Furthermore, near the end of the movie, we see Thomas look up to the sky and take a photo. In one of the images is at his eye line right angle, suggesting that it might not be his viewpoint but a fourth party's or omniscient. Therefore, suggesting that neither the audience nor the photographer is a reliable witness. Thus, the audience is left wondering whether any of it happened. Besides, the photographer taking shots of the imaginary tennis ball flight makes prompts the viewers to question the existential of the events. Likewise, when the ball smashes over the fence, he retrieves it and tosses it back. As such, he buys into the boys' reality to the point the audience can now hear real tennis match going on. Noting that we never heard the gunshot in the park enhances our questioning of the existential of these events.
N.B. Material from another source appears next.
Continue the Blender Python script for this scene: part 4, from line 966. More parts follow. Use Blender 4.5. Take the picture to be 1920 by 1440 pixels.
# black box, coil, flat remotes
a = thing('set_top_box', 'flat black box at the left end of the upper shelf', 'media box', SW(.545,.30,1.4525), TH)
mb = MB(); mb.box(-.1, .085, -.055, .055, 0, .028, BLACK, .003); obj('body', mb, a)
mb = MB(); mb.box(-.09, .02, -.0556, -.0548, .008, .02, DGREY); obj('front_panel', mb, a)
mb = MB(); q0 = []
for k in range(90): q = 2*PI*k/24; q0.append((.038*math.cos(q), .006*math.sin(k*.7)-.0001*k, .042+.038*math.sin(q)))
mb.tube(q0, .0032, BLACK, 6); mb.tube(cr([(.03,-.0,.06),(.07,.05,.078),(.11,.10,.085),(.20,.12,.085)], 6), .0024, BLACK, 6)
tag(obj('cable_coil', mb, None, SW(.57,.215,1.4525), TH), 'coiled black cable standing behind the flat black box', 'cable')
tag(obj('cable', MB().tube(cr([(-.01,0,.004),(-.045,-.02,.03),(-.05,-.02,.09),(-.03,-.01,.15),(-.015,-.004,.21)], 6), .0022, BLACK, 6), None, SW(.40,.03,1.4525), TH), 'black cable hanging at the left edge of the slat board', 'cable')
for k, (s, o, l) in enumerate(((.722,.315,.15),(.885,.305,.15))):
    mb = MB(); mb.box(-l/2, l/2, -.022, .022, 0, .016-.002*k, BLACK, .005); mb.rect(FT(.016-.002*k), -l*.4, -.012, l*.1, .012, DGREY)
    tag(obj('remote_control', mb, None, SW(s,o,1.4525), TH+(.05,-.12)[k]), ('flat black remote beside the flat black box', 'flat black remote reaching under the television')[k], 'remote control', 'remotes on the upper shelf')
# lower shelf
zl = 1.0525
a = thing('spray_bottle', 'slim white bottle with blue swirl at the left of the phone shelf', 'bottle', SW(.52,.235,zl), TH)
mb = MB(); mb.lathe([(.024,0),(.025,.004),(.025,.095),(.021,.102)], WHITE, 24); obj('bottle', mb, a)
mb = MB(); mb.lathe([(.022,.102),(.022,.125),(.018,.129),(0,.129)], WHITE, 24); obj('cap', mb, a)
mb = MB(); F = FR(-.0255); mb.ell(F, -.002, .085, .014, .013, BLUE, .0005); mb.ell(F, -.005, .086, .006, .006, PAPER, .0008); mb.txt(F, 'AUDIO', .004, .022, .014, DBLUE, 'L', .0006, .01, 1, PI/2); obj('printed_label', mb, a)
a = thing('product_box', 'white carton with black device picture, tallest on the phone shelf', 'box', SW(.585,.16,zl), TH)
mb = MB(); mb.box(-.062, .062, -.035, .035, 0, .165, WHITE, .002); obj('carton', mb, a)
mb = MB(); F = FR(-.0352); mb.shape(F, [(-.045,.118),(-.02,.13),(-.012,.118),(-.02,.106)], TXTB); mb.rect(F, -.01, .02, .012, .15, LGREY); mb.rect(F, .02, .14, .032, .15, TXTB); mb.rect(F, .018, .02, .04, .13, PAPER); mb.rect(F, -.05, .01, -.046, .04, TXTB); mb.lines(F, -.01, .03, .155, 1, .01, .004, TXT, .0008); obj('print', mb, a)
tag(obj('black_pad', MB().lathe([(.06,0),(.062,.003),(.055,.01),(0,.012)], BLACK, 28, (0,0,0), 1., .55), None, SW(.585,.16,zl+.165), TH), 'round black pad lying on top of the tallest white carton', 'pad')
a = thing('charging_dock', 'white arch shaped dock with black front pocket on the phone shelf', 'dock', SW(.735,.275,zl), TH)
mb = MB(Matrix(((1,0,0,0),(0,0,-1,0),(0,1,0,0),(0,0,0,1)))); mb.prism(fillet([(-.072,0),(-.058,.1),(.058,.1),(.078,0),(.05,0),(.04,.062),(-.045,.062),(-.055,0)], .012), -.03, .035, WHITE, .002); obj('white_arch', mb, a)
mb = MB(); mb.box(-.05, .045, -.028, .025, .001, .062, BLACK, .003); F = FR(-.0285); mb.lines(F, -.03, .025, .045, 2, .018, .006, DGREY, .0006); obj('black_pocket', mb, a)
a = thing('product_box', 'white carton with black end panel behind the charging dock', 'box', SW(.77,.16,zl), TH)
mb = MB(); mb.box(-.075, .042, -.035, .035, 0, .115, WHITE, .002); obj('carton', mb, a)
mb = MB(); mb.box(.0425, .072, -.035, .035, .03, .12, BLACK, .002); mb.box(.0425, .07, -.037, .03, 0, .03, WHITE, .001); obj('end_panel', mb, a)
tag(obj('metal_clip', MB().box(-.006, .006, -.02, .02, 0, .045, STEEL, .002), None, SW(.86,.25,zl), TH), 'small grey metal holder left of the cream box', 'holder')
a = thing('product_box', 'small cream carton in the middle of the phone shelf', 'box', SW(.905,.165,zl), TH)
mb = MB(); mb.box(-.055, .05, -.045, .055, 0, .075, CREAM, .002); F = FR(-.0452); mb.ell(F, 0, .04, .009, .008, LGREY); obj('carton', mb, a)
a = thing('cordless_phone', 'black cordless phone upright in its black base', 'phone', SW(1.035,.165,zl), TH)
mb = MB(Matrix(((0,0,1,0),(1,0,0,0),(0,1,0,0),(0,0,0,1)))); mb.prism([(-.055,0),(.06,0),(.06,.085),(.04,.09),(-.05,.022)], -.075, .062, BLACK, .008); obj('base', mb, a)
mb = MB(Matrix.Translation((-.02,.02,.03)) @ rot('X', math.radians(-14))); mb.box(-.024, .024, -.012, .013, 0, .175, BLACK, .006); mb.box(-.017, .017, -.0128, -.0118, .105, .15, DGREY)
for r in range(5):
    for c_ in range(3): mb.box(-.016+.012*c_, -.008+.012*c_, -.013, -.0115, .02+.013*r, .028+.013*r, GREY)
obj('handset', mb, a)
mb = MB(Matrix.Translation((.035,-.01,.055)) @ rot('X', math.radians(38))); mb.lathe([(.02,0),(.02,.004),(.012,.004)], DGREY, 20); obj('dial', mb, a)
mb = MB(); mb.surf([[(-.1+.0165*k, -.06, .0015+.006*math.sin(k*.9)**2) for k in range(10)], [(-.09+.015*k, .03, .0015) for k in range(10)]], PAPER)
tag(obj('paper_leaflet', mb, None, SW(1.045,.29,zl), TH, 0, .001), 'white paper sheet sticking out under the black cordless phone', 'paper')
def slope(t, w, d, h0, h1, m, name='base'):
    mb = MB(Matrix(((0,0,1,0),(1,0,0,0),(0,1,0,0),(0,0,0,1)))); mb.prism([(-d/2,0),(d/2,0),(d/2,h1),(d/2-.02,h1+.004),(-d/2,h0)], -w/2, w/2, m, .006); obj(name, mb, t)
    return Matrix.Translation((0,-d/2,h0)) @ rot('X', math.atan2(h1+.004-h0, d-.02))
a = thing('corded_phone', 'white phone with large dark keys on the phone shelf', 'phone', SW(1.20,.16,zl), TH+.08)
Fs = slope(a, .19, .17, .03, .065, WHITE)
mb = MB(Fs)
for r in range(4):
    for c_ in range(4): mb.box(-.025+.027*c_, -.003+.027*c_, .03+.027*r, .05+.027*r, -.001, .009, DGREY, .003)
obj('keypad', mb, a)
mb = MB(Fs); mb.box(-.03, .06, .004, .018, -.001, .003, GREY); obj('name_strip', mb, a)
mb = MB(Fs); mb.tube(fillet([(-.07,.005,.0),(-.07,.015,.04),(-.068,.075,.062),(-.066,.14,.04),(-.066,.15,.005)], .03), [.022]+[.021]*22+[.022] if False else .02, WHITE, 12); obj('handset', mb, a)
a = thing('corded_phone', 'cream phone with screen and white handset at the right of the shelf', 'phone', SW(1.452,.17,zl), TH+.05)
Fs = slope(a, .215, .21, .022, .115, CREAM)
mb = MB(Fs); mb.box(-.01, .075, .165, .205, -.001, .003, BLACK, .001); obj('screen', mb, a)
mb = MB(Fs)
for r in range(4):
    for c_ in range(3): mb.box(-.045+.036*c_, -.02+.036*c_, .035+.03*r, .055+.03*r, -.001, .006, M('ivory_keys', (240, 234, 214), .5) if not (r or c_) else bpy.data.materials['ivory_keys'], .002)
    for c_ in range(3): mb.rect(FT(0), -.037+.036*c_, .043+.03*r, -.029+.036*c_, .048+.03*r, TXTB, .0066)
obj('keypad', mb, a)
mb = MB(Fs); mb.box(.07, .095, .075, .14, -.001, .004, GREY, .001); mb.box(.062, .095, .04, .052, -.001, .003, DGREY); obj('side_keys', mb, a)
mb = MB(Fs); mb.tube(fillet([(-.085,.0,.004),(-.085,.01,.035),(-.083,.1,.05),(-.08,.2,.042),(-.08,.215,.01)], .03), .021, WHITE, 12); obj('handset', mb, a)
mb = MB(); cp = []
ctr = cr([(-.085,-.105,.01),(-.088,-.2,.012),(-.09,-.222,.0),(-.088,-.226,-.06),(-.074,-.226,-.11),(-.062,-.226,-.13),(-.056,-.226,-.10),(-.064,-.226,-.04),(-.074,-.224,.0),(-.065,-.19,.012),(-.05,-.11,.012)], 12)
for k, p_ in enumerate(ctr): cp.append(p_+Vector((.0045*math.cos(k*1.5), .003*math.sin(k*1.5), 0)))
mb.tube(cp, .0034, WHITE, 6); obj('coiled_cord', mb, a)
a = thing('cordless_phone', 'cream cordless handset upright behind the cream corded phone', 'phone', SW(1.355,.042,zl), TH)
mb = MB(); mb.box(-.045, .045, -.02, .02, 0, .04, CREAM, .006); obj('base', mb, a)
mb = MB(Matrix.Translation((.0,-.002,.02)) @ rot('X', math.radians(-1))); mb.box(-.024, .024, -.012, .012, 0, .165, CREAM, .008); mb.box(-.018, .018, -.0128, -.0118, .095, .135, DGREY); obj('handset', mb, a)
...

Thus the film adaptation of blow-up has many existential blanks that the audience is left to fill. Hence Antonioni posits that reality can be distorted unless verified. It is also worth noting that when Thomas informs Patricia of the murder, she asks why they shot him. Instead of why he shorts him the singular of the lone man in the bush with a gun.
Conclusion
In conclusion, the paper has indicated the nature of the adaptation of the blow-up film. The adaptation of blow-up is different from the source story by Cortazar's. Further, the film adaptation is transgressive. Moreover, we have explored the cinema adaptation themes of transience and elusiveness. Lastly, the work has shown the existential of the events and questioned some events, as presented in the film by Antonioni's.